A member of the film’s editorial team tells me that he demonstrated the same sort of indecision in the editing room.


No surprise, then, when a few years later, he did a big-budget tent-pole picture and one of its critics declared its direction was by “autopilot.”



A Postscript: I’ve called this piece “CONFIDENCE MEN,” and I have no doubt some among you are asking why I didn’t add “AND WOMEN.”


To be honest, the real reason was that the title I chose was a familiar phrase with lots of associations. The alternative seemed clumsy. But my decision to stick with it raised a question I can’t really answer.


Why are there so few female directors?


The flippant response would be to remind you of my description of directors as ruthlessly manipulative, obsessed, monomaniacal control freaks.


In other words, most women are just too damned nice to succeed as directors.


Unfortunately, my own experiences in Hollywood would suggest otherwise.


My immediate boss at Paramount was Dawn Steel, and I can assure you, she had all the requisite qualities…and more.

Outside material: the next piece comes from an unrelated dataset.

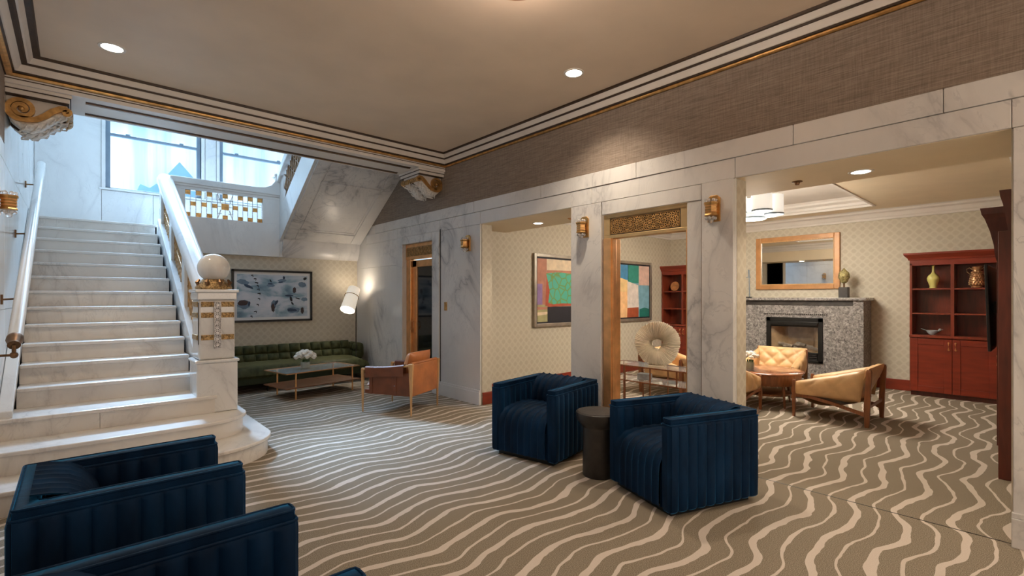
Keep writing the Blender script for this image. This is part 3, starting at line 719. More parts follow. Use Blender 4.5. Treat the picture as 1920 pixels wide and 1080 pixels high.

It was no accident that she became the first woman to head up a major studio.


That was thirty years ago.


Since then, women have made major strides in Hollywood.


While their numbers may not yet reflect their share of the general population, they hold prominent positions throughout the industry: studio heads, producers, writers, editors, and so on.


In only one field do they lag shockingly behind, and that, of course, is direction.


Oh, there are some extraordinarily talented women directors—Katherine Bigelow comes immediately to mind, but the percentage of female members of the Directors Guild has actually gone down in recent years.


Some may say that Hollywood is still an old boys’ network, but I have to question that argument.


As early as 2002, women ran half the studios in town.


Many of the most successful producers today—producers who, like studio heads, are in the position to hire and fire—are female.


Why are they not hiring more of their own?